Honeyboy Edwards is a hopeful musician: Not in the sense that he adheres to a particularly optimistic mantra, but in so far as he inspires hope in traditionalists and die-hard blues fans. As one of the last living people to know the prolific Robert Johnson, Edwards is about as real as they come. His tightly grizzled croon is the same now as it was in his beleaguered youth and his Delta picking is sharp and clear, cutting through his recordings as it would have the smoky jukes of Mississippi. His latest release, Roamin’ and Ramblin’ is a testament to this legacy.

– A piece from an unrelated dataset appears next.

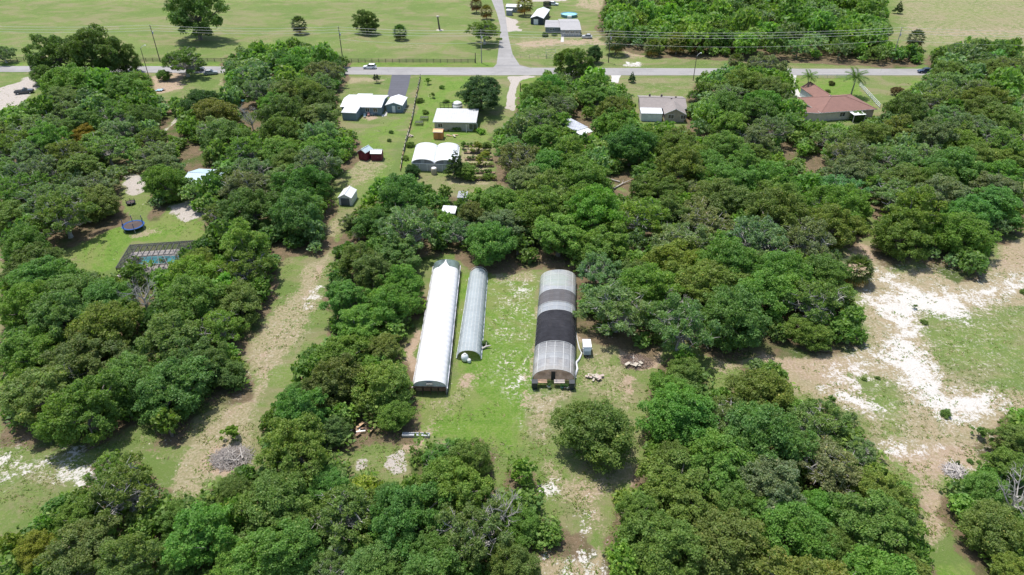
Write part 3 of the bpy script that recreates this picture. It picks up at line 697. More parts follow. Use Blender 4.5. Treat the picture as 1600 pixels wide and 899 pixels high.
# white tunnel ---------------------------------------------------------
def white_tunnel():
    e = 1.5; FL, FR = G(645.5,604,e), G(697,605,e); BL, BR = G(678,414,e), G(718,413,e)
    at = tunnel_frame(FL, FR, BL, BR)
    root = tunnel_root('tunnel_greenhouse', FL, FR, 'long greenhouse under opaque white film, standing left of the grey tunnel')
    P = [(-1.03, 1.15)]+prof(14, e, 1.15, 2.15, legs=False)+[(1.03, 1.15)]
    b = MB(); cover(b, at, P, 0, .925, 330, .085, 27); b.build('roof_cover', WHITEF, root, True)
    b = MB(); cover(b, at, P, .925, 1.0, 10, 0, 1); b.build('roof_cover', plain('torn_shaded_film', (.14,.19,.19), .4, var=.5, scale=.9, alpha=.85), root, True)['label'] = 'torn translucent film at the far end'  # torn film, with tree shade darkened into its patchy colour
    b = MB(); A = [at(-.5,.922,2.66), at(.32,.922,2.70), at(.05,.965,2.74), at(-.02,1.003,2.72), at(-.14,.962,2.73)]; b.sheet(A, .03); b.build('film_scrap', WHITEF, root)
    for s in (-1, 1):
        b = MB()
        for j in range(60):
            t0, t1 = j/60, (j+1)/60
            dz = .05*math.sin(j*1.7)
            b.quad(at(s*1.035,t0,.12), at(s*1.035,t1,.12), at(s*1.02,t1,1.22+dz), at(s*1.02,t0,1.22+dz))
        b.build('side_curtain', plain('mottled_side_film', (.44,.44,.47) , .5, var=.35, scale=.8), root)  # greyer and more mottled than the roof cover
        MB().bar(at(s*1.05,0,.12), at(s*1.05,1,.12), .06, .24).build('baseboard', plain('black_board', (.05,.05,.05), .8), root)
        MB().tube([at(s*1.07,t/20,1.18+.04*math.sin(t*2.1)) for t in range(21)], .07, 6).build('rolled_film', plain('rolled_film', (.60,.60,.64), .5, var=.3), root)
    for k in range(28):
        t = k/27
        for s in (-1, 1): MB().bar(at(s*.99,t,0), at(s*.99,t,e), .07).build('post', STEEL, root)
    # front gable: arch with vent above an open timber front
    arc = prof(14, e, 1.15, 2.15, legs=False)
    b = MB(); pts = [at(u*.985, .003, z-.03) for u, z in arc]; b.quad(*pts); b.build('end_wall', plain('gable_film', (.62,.62,.62), .5), root)
    b = MB(); M0, M1 = at(-.18,-.003,1.72), at(.2,-.003,1.72); b.quad(M0, M1, M1+Vector((0,0,.72)), M0+Vector((0,0,.72))); v = b.build('vent', plain('vent_mesh', (.12,.13,.13), .7), root)
    for q in range(5):
        z = 1.78+q*.14; MB().bar(at(-.18,-.006,z), at(.2,-.006,z), .03, .03).build('louvre', STEEL, v)
    MB().bar(at(-1,-.004,e-.05), at(1,-.004,e-.05), .08, .1).build('cross_beam', plain('dark_beam', (.10,.06,.05), .8), root)
    for u in (-.97, -.45, .05, .48, .97):
        MB().bar(at(u,-.002,0), at(u,-.002,e-.08), .09).build('door_post', plain('dark_beam', (.10,.06,.05), .8), root)
    for u0, u1, z1, mt in ((-.92,-.48,1.15,TIMBER),(-.42,.02,.95,plain('red_board', (.40,.22,.14), .8, var=.3)),(.08,.45,1.3,plain('brown_board', (.38,.26,.15), .8, var=.3)),(.52,.94,.9,plain('red_board', (.40,.22,.14), .8))):
        MB().hexa([at(u0,.02,.02), at(u1,.02,.02), at(u1,.05,.02), at(u0,.05,.02), at(u0,.02,z1), at(u1,.02,z1), at(u1,.05,z1), at(u0,.05,z1)]).build('front_board', mt, root)
    # plant benches inside, seen through the open front
    for u in (-.6, .0, .6):
        MB().hexa([at(u-.2,.06,.7), at(u+.2,.06,.7), at(u+.2,.9,.7), at(u-.2,.9,.7), at(u-.2,.06,.78), at(u+.2,.06,.78), at(u+.2,.9,.78), at(u-.2,.9,.78)]).build('bench', TIMBER, root)
white_tunnel()
def grey_tunnel():
    FL, FR = G(714,561), G(751.5,562); BL, BR = G(734.5,428), G(762,428)
    at = tunnel_frame(FL, FR, BL, BR)
    root = tunnel_root('tunnel_greenhouse', FL, FR, 'low narrow greenhouse under grey film between the white tunnel and the lawn')
    P = prof(12, .05, 1.75, 2.25, legs=False)
    b = MB(); nt = 220
    for j in range(nt+1):
        t = .0+(.985)*j/nt; w = .05*abs(math.cos(math.pi*t*22))**3; sw = .012*math.sin(t*60)+.012*math.sin(t*147)
        if t > .93: q = (t-.93)/.055
        else: q = 0
        for u, z in P: b.v.append(tuple(at(u*(1+w*.5+sw*(1 if u else 0))*(1-.22*q*q), t, (z+w)*(1-.10*q*q))))
    m_ = len(P)
    for j in range(nt):
        for k in range(m_-1): b.f.append((j*m_+k, j*m_+k+1, (j+1)*m_+k+1, (j+1)*m_+k))
    b.build('film_cover', GREYF, root, True)
    for k in range(23): hoop(at, P, min(.985, k/22), .035).build('hoop', STEEL, root)
    for u in (-.62, -.3, 0, .3, .62):
        z = .05+1.75*(max(0, 1-abs(u)**2.25))**(1/2.25)+.03
        MB().tube([at(u, .002, z), at(u, .92, z)], .028, 5).build('purlin', STEEL, root)
    # pulled-back lower lip of film
    for s in (-1, 1): MB().tube([at(s*1.03,t/16,.12+.05*math.sin(t*1.3)) for t in range(16)], .09, 6).build('rolled_film', plain('rolled_grey_film', (.50,.54,.56), .5), root)
    c = at(-.32,-.012,0)
    r2 = empty('water_tank', c, 'bulging white plastic tank in the open mouth of the grey tunnel', 'tank')
    MB().lathe(c, [(.35,0),(.55,.15),(.6,.6),(.5,1.05),(.25,1.25),(.18,1.3)], 14).build('tank_body', plain('white_plastic', (.78,.80,.80), .4, var=.06), r2, True)
    MB().lathe(c+Vector((0,0,1.3)), [(.2,0),(.2,.08)], 12).build('lid', STEEL, r2)
    c = at(.05,-.03,0); r3 = empty('plastic_drum', c, 'small white drum lying in front of the grey tunnel mouth', 'drum')
    MB().lathe(c, [(.24,0),(.3,.1),(.3,.5),(.22,.62)], 12).build('drum_body', plain('white_plastic', (.78,.80,.80), .4), r3, True)
    MB().lathe(c+Vector((0,0,.62)), [(.18,0),(.18,.05)], 12).build('lid', STEEL, r3)
grey_tunnel()
def shade_tunnel():
    FL, FR = G(831,606), G(897.5,607); BL, BR = G(844,443), G(900,443)
    at = tunnel_frame(FL, FR, BL, BR)
    root = tunnel_root('tunnel_greenhouse', FL, FR, 'tunnel greenhouse with clear bays and bands of black shade cloth, right of the lawn')
    P = prof(16, .9, 2.1, 2.2)
    # bays from the front: measured along the ridge
    L_ = (BL-FL).length; n = 20
    def tt(py): p = G(870, py, 3.0); return (p.y-FL.y)/(BL.y-FL.y)
    bounds = [('FILM2', 0.03, tt(533)), ('SHADE', tt(533), tt(484)), ('FILM', tt(484), tt(471)), ('SHADE2', tt(471), tt(452)), ('FILM', tt(452), 1.0)]
    mm = {'FILM': FILM, 'FILM2': FILM2, 'SHADE': SHADE, 'SHADE2': SHADE2}
    tint = [FILM2, plain('dusty_film_b', (.62,.62,.63), .3, var=.2, scale=.5, alpha=.5, trans=.3), plain('dusty_film_c', (.68,.70,.72), .28, var=.16, scale=.4, alpha=.6, trans=.35)]
    for key, a, z in bounds:
        nb = max(1, round((z-a)*n))
        for k in range(nb):
            t0 = a+(z-a)*k/nb; t1 = a+(z-a)*(k+1)/nb
            b = MB(); lf = .06 if 'SHADE' in key else 0
            cover(b, at, P, t0+.0005, t1-.0005, 4, 0, 1, lf)
            m = mm[key] if key != 'FILM2' else tint[k % 3]
            b.build('cover_panel', m, root, True)
    for k in range(n+1):
        t = .03+.97*k/n; hoop(at, P, t, .035).build('hoop', STEEL, root)
    for a in (a for _, a, _ in bounds[1:]):
        hoop(at, [(u, z+.09) for u, z in P], a, .045).build('hoop', STEEL, root)
    for u in (-.78, -.42, 0, .42, .78):
        z = .9+2.1*(max(0, 1-abs(u)**2.2))**(1/2.2)+.05
        MB().tube([at(u, .03, z), at(u, bounds[0][2], z)], .04, 5).build('purlin', STEEL, root)
        MB().tube([at(u, bounds[1][2], z-.05), at(u, bounds[2][2], z+.0)], .02, 5).build('purlin', STEEL, root); MB().tube([at(u, bounds[3][2], z), at(u, 1, z)], .025, 5).build('purlin', STEEL, root)
    for s in (-1, 1): MB().bar(at(s*1.01,0,.15), at(s*1.01,1,.15), .06, .3).build('baseboard', plain('black_board', (.05,.05,.05), .8), root)
    # gable: brown netting end wall set back under the film
    b = MB(); pts = [at(u*.97, .06, z-.05) for u, z in prof(16, .9, 2.1, 2.2, legs=False)]; pts = [at(-.97,.06,.1)]+pts+[at(.97,.06,.1)]
    b.quad(*pts); b.build('end_wall', plain('brown_netting', (.62,.42,.29), .85, var=.25, alpha=.8, trans=.3), root)
    b = MB(); b.quad(at(-.12,.055,.1), at(.08,.055,.1), at(.08,.055,1.9), at(-.12,.055,1.9)); b.build('door', plain('dark_door', (.05,.045,.04), .8), root)
    MB().slab([at(-.94,.07,0), at(.94,.07,0), at(.94,.97,0), at(-.94,.97,0)], .0, .03).build('floor_cloth', plain('floor_cloth', (.36,.32,.29), .9, var=.25, scale=.5), root)
    for u in (-.62, -.05, .55):
        MB().hexa([at(u-.17,.1,.6), at(u+.17,.1,.6), at(u+.17,.92,.6), at(u-.17,.92,.6), at(u-.17,.1,.68), at(u+.17,.1,.68), at(u+.17,.92,.68), at(u-.17,.92,.68)]).build('bench', plain('grey_bench', (.33,.33,.34), .7, var=.3, scale=1.5), root)
    # things standing in the mouth
    for u, wd, h, col, lab in ((-.87,.85,1.25,(.02,.035,.04),'black bin at the left corner of the shade cloth tunnel mouth'),(.86,.75,1.3,(.035,.05,.075),'dark blue bin at the right corner of the shade cloth tunnel mouth')):
        c = at(u,-.002,0); r = empty('storage_bin', c, lab, 'bin')
        MB().hexa([(c.x-wd/2*.85,c.y-.35,0),(c.x+wd/2*.85,c.y-.35,0),(c.x+wd/2*.85,c.y+.35,0),(c.x-wd/2*.85,c.y+.35,0),(c.x-wd/2,c.y-.42,h),(c.x+wd/2,c.y-.42,h),(c.x+wd/2,c.y+.42,h),(c.x-wd/2,c.y+.42,h)]).build('bin_body', plain('bin_%d' % (u*100), col, .5), r)
        MB().box(c.x-wd/2-.04, c.x+wd/2+.04, c.y-.46, c.y+.46, h, h+.09).build('lid', plain('bin_lid', (.05,.055,.06), .5), r)
    items = [(-.55,'potting_table','orange brown potting table left of the dark doorway of the shade cloth tunnel','table',(.46,.30,.20)),(.28,'potting_table','pale pink potting table right of the dark doorway of the shade cloth tunnel','table',(.56,.48,.43))]
    for u, nm, lab, cat, col in items:
        c = at(u, .018, 0); r = empty(nm, c, lab, cat)
        MB().box(c.x-.8, c.x+.8, c.y-.4, c.y+.4, .85, .93).build('table_top', plain(nm+str(int(u*100)), col, .7), r)
        for sx in (-.72,.72):
            for sy in (-.34,.34): MB().box(c.x+sx-.04, c.x+sx+.04, c.y+sy-.04, c.y+sy+.04, 0, .85).build('leg', TIMBER, r)
    for i, (u, t, col, lab) in enumerate(((.42,-.004,(.10,.26,.20),'green potted plant, left of the pots by the right bin'),(.55,-.001,(.5,.42,.45),'mauve pot between the green pot and the right bin'),(.67,-.005,(.6,.6,.62),'pale grey pot nearest the dark blue bin'),(-.2,.0,(.72,.7,.66),'white pot just left of the dark doorway'))):
        c = at(u,t,0); r = empty('plant_pot', c, lab+' at the tunnel mouth', 'pot', 'pots at the mouth of the shade cloth tunnel')
        MB().lathe(c, [(.18,0),(.26,.35),(.29,.36),(.28,.42)], 10).build('pot', plain('pot%d' % i, col, .6), r, True)
        rr = np.random.default_rng(i); v, f, tn = leaves(np.array([[0,0,.62]]), np.array([.3]), 60, .12, rr)
        link('plant', np_mesh('plant', v, f, [FOL], tn), r, color=(.07,.15,.04))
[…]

The majority of Roamin’ and Ramblin’ is comprised of his recent 2007 sessions. Employing the help of blues harpists Billy Branch, Johnny “Yard Dog” Jones, and most famously Bobby Rush, much of the disc centers on the tension created between intermittent harmonica blasts and Edwards’ yelping cries and smooth guitar. The washboard driven “Maxwell Street Shuffle” fights this tension through its entirety. As Edwards treads along a 12-bar blues shuffle, Branch attacks the track with his boisterous harp play. You can hear the guitar and harmonica battling back and forth in search of the perfect groove while the washboard stands as the mediator and grounding force. Similarly, “Riding the Rails”, featuring the same supporting cast as “Maxwell Street Shuffle “, forefronts the harp in exchange for interspersed guitar licks.

We’re also given a mass of tracks blending the acoustic, Delta sound of Edwards’ past and the electric sound he later used. “How Long” is a subtle jam that comfortably hovers over a brushed ride and Bobby Rush’s understated electric musings. However, it’s this track that proves Edwards has still got some bite. He often explodes with twanging fills, briefly taking the spotlight before settling back into the groove.

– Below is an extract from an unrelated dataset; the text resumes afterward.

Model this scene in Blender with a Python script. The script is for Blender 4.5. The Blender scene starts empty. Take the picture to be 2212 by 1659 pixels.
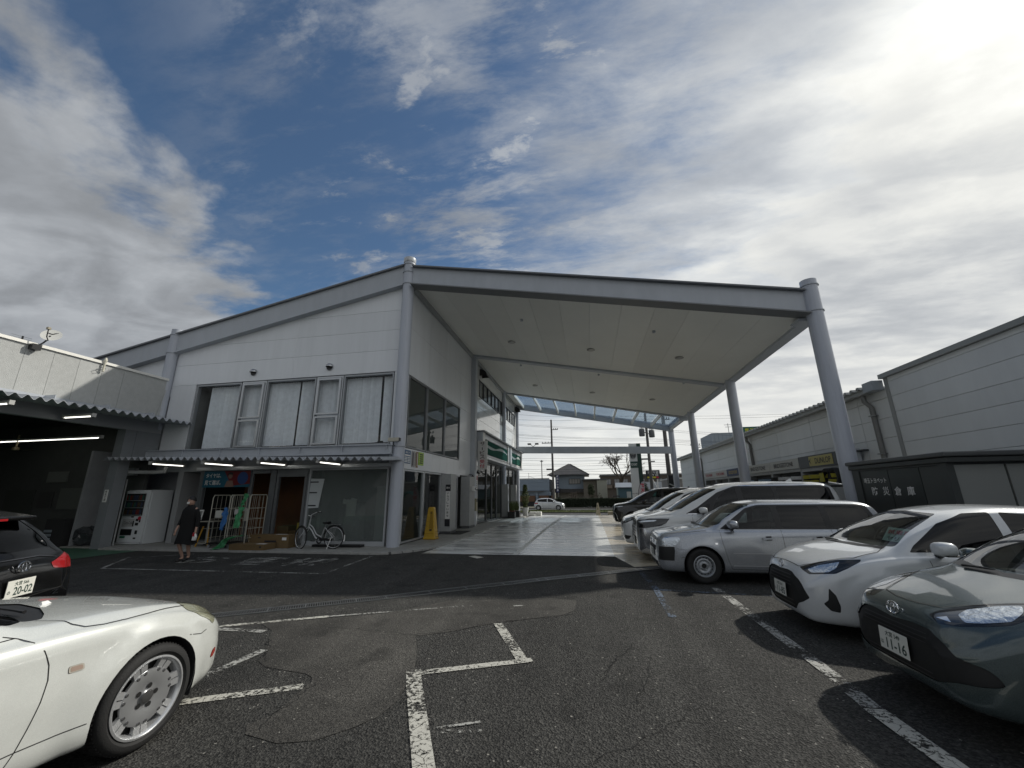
import bpy, bmesh, math, random
from mathutils import Vector, Matrix, noise
from mathutils.bvhtree import BVHTree
R_ = math.radians
random.seed(7)
S = bpy.context.scene
COL = S.collection

# ------------------------------------------------------------------ camera
cam_d = bpy.data.cameras.new('camera'); cam = bpy.data.objects.new('camera', cam_d); COL.objects.link(cam)
cam_d.sensor_width = 36.0; cam_d.lens = 36.0*1592.14/4032.0
cam_d.clip_start = 0.05; cam_d.clip_end = 3000
_p, _r, _y = R_(15.0766), R_(-0.6442), R_(-10.4184)
_f = Vector((math.sin(_y)*math.cos(_p), math.cos(_y)*math.cos(_p), math.sin(_p)))
_rt = Vector((math.cos(_y), -math.sin(_y), 0)); _u = _rt.cross(_f)
_r2 = _rt*math.cos(_r)+_u*math.sin(_r); _u2 = -_rt*math.sin(_r)+_u*math.cos(_r)
cam.matrix_world = Matrix(((_r2.x, _u2.x, -_f.x, 0), (_r2.y, _u2.y, -_f.y, 0), (_r2.z, _u2.z, -_f.z, 1.6), (0, 0, 0, 1)))
S.camera = cam

# ------------------------------------------------------------------ light
SUN = Vector((.655, .435, .62)).normalized()
SKY_STRENGTH = 0.066
sd = bpy.data.lights.new('sun', 'SUN'); sd.energy = 2.55; sd.angle = R_(1.2); sd.color = (1.0, .955, .87)
sun = bpy.data.objects.new('sun', sd); COL.objects.link(sun)
sun.rotation_euler = SUN.to_track_quat('Z', 'Y').to_euler(); sun.location = (30, 20, 40)
S.view_settings.view_transform = 'Standard'; S.view_settings.look = 'None'
S.view_settings.exposure = 0.38; S.view_settings.gamma = 1.0; S.view_settings.use_curve_mapping = False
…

But while the new recordings are undeniably cut of the Honeyboy cloth, they seem to lack something in comparison to the truly affecting early recordings Roamin’ and Ramblin’ also presents. Taking center stage is the 1942 Alan Lomax clip “The Army Blues.” Recorded during Lomax’s legendary trip through the Delta, recording bluesmen for the Library of Congress — a venture that also documented such artists as Leadbelly, Son House, and Willie Brown — the track has the grainy quality and muddied production of early recordings, giving it a (even if only perceived) authentic quality that simply doesn’t exist anymore. Likewise, his voice is fuller and dripping with the soul that so accented his early career.

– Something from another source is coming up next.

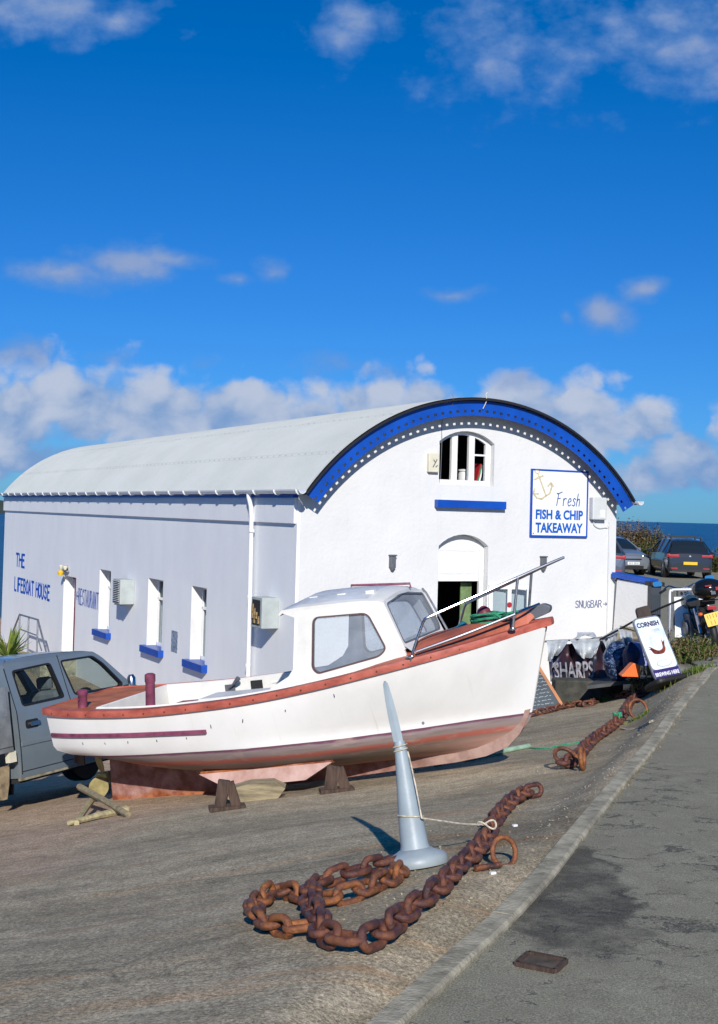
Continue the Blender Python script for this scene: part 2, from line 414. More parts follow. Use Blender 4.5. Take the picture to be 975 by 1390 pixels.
def ray(px, py):
    a, b = px - 487.5, py - 650
    c, s_ = math.cos(ROLL), math.sin(ROLL); uu = c * a + s_ * b; ww = -s_ * a + c * b
    c, s_ = math.cos(PITCH), math.sin(PITCH); v = -ww / FPX; y = c - s_ * v
    return Vector((uu / FPX / y, 1, (s_ + c * v) / y))
def at(px, py, d): return ray(px, py) * d

# ------------------------------------------------------------------ terrain
def road_z(x, y): return -1.78 - .02 * (min(max(y, 2), 22) - 5) + 0.0 * x
def hit(px, py, fn):
    r = ray(px, py); lo = hi = 2.5
    while hi < 80:
        p = r * hi
        if p.z <= fn(p.x, p.y): break
        lo = hi; hi += .15
    for _ in range(30):
        m = (lo + hi) / 2; p = r * m
        if p.z > fn(p.x, p.y): lo = m
        else: hi = m
    return r * lo
KP = [(606, 1299), (640, 1270), (683, 1230), (725, 1186), (764, 1139), (800, 1096), (835, 1055), (870, 1017), (895, 985), (918, 955), (944, 927), (975, 903)]
kerb = [hit(px, py, road_z) for px, py in KP]
kerb = [kerb[0] + (kerb[0] - kerb[2]) * 1.2 + Vector((0, 0, .0))] + kerb + [Vector((6.6, 18.9, 0)), Vector((9, 20.3, 0)), Vector((14, 22, 0))]
KY = [k.y for k in kerb[:13]]; KX = [k.x for k in kerb[:13]]
# foot of the car-park plateau behind the verge
BY = [0] + KY + [18.6, 20.5, 22.5, 25.6, 60]; BX = [KX[0] - .5] + KX + [5.1, 5.25, 5.4, 5.55, 5.55 - .526 * 34.4]
def bound(y): return float(np.interp(y, BY, BX))
def plane_z(x, y):
    z = -1.1045 + .15 * x - .125 * y; m = -4.7
    q = min(max((y - 13.5) / 5.5, 0), 1); q = q * q * (3 - 2 * q); e = min(max(x / 2.6, 0), 1); z += .16 * q * e * e * (3 - 2 * e)
    k = .35; h = max(k - abs(z - m), 0) / k
    return max(z, m) + h * h * k * .25
def slip_z(x, y):
    d = max(bound(y) - x, 0); wd = float(np.interp(y, [8, 14, 18, 23], [.35, .6, 1.3, 1.5]))
    t = min(d / wd, 1); t = t * t * (3 - 2 * t); rz = road_z(x, y) - .012
    p = plane_z(x, y)
    bump = .012 * math.sin(x * 1.7 + y * .9) + .01 * math.sin(x * .6 - y * 2.1 + 1)
    return rz + (p + bump - rz) * t

def slip_mat():
    m = bpy.data.materials.new('slipway_concrete'); m.use_nodes = True; t = NT(m.node_tree)
    c = t.n('ShaderNodeTexCoord').outputs['Object']
    rc = t.n('ShaderNodeVectorRotate', rotation_type='Z_AXIS', inp={'Vector': c, 'Angle': R(-8)}).outputs[0]
    wv = t.vm('MULTIPLY', t.vm('SUBTRACT', t.n('ShaderNodeTexNoise', inp={'Vector': c, 'Scale': .5, 'Detail': 3.}).outputs['Color'], (.5, .5, .5)), (1.8, 1.1, 0))
    rw = t.vm('ADD', rc, wv)
    band = t.noise(t.vm('MULTIPLY', rw, (.30, 1.3, 1)), 1.0, 8, .68)
    band2 = t.noise(t.vm('MULTIPLY', rw, (.26, 2.4, 1)), 1.5, 7, .68)
    big = t.noise(c, .33, 3, .5)
    grain = t.noise(c, 55, 3, .75); grain2 = t.noise(c, 150, 2, .7)
    base = t.ramp(band, [(.28, (.19, .16, .11, 1)), (.45, (.31, .258, .175, 1)), (.60, (.41, .34, .235, 1)), (.72, (.285, .24, .165, 1))])
    base = t.mix(t.maprange(band2, .54, .72, 0, .5), base, (.50, .27, .11, 1))
    base = t.mix(t.maprange(band2, .26, .40, .55, 0), base, (.17, .15, .11, 1))
    base = t.mix(t.maprange(big, .5, .66, 0, .3), base, (.38, .325, .23, 1))
    # old pinkish concrete pour at the left, with its own edge
    sx = t.n('ShaderNodeSeparateXYZ', inp={0: rw}); e = t.math('ADD', sx.outputs[0], t.math('MULTIPLY', sx.outputs[1], -.26))
    pk = t.maprange(e, -4.75 + 1.0, -3.65 + .85, .5, 0)
    base = t.mix(pk, base, (.50, .33, .22, 1))
    blot = t.noise(c, 5.5, 7, .72)
    base = t.mix(.6, base, t.ramp(blot, [(.32, (.55,) * 3), (.5, (1,) * 3), (.68, (1.4,) * 3)]), 'MULTIPLY')
    g = t.ramp(grain, [(.34, (.35,) * 3), (.5, (1,) * 3), (.66, (1.8,) * 3)])
    base = t.mix(.75, base, g, 'MULTIPLY')
    g2 = t.ramp(grain2, [(.36, (.35,) * 3), (.5, (1,) * 3), (.64, (1.9,) * 3)])
    base = t.mix(.38, base, g2, 'MULTIPLY')
    orange = t.noise(t.vm('MULTIPLY', rw, (.22, 2.6, 1)), 1.1, 5, .6)
    base = t.mix(t.maprange(orange, .60, .70, 0, .55), base, (.40, .22, .10, 1))
    pale = t.noise(t.vm('ADD', t.vm('MULTIPLY', rw, (.3, 2.2, 1)), (7.3, 2.1, 0)), 1.6, 7, .7)
    base = t.mix(t.maprange(pale, .60, .70, 0, .45), base, (.50, .46, .35, 1))
    moss = t.noise(t.vm('ADD', rw, (3.1, 9.2, 0)), 1.7, 7, .72)
    base = t.mix(t.maprange(moss, .63, .70, 0, .5), base, (.13, .125, .06, 1))
    vo = t.n('ShaderNodeTexVoronoi', feature='DISTANCE_TO_EDGE', inp={'Vector': t.vm('ADD', t.vm('MULTIPLY', rc, (.16, .55, 1)), t.vm('MULTIPLY', wv, (.12, .12, 0))), 'Scale': .5})
    base = t.mix(t.math('MULTIPLY', t.maprange(vo.outputs[0], .0, .004, .35, 0), t.maprange(big, .45, .55, 0, 1)), base, (.07, .065, .045, 1))
    p = t.n('ShaderNodeBsdfPrincipled', inp={'Base Color': base, 'Roughness': .9, 'Specular IOR Level': .25})
    h = t.math('ADD', t.math('MULTIPLY', grain, .6), t.math('ADD', t.math('MULTIPLY', band2, 1.4), t.math('MULTIPLY', grain2, .3)))
    b = t.n('ShaderNodeBump', inp={'Height': h, 'Strength': .5, 'Distance': .012}); t.set(p, 'Normal', b)
    t.n('ShaderNodeOutputMaterial', inp={0: p.outputs[0]}); return m
M['slip'] = slip_mat()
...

Even the previously unreleased tracks from the ’70s have an intangible quality about them that has been lost in the more recent recordings. The trotting guitar and muffled vocal accompaniment of “Low Down Dog” gives the otherwise hollow track an air of raucousness. Meanwhile, “Trouble Everywhere I Go” and “I Was In New Orleans Last Night” hark back to the hopelessness of the Delta blues and carry a sullen, downtrodden sentiment that seems nearly impossibly to recreate in contemporary times.

In a sense, Roamin’ and Ramblin’ is as close as anyone will come to replicating the Delta blues of the early 1900s. Though this is to be expected from someone like Honeyboy Edwards, it’s still an incredible feat; the occasional trouble he had finding the sound on the record shows how impressive Roamin’ and Ramblin’ truly is. In the end, though, we can only hope that Edwards produces more material in the coming years because, unfortunate as it is, he may not be making music for much longer. And with the eventual loss of Honeyboy Edwards, so too will come the loss of America’s last true bluesman.